Joe Stewart, director of malware research for the counterthreat unit of SecureWorks Inc., said there's no indication yet of a claim of responsibility hidden anywhere in the program behind the attacks. Stewart and other researchers are analyzing the code for clues about the attacker's identity.
Stewart noted that the attacks on US government sites appeared to expand after the initial assaults over the holiday weekend failed to generate any publicity. He said the "target list" contained in the program's code only had five US government sites on it on July 5, but were broadened the next day to include nongovernment sites inside the US
The following day, the South Korean Web sites were added.
"It seems to me they thought the first round wasn't successful ... they felt they weren't getting enough attention because nobody was talking about their attacks," Stewart said.
The cyber assault on the White House site had "absolutely no effect on the White House's day-to-day operations," said spokesman Nick Shapiro. He said that preventive measures kept whitehouse.gov stable and available to the general public but that Internet visitors from Asia may have experienced problems.

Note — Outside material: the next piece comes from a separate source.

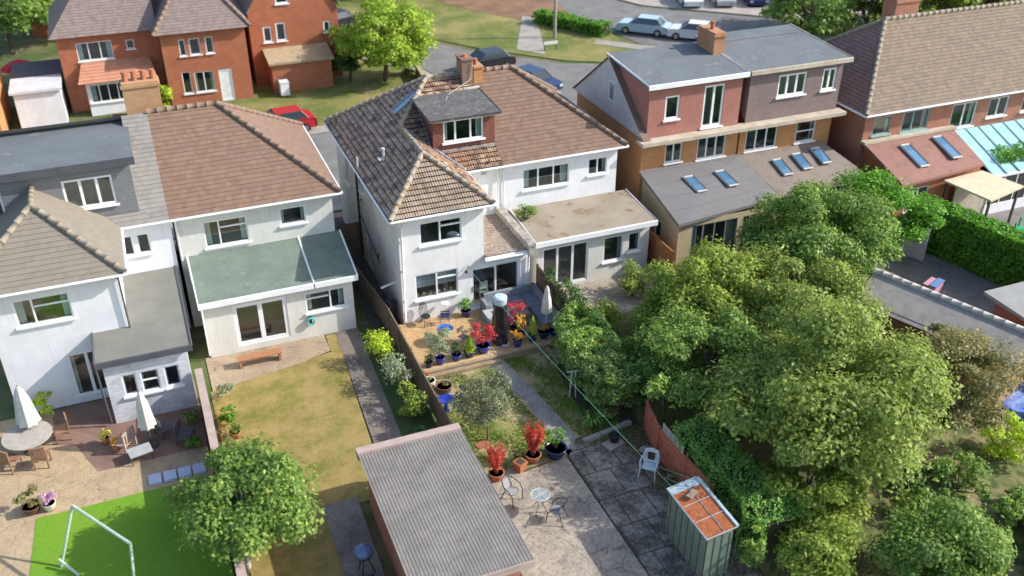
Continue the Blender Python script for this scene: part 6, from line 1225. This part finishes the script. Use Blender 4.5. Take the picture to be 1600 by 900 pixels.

All federal Web sites were back up and running, Shapiro said. A State Department spokesman said the agency's site was up but still experiencing problems. A Web site for the US Secret Service had experienced access problems but did not crash, the agency's spokesman said.
The cyber attack did not appear, at least at the outset, to target internal or classified files or systems, but instead aimed at agencies' public sites, creating a nuisance both for officials and the Web consumers who use them.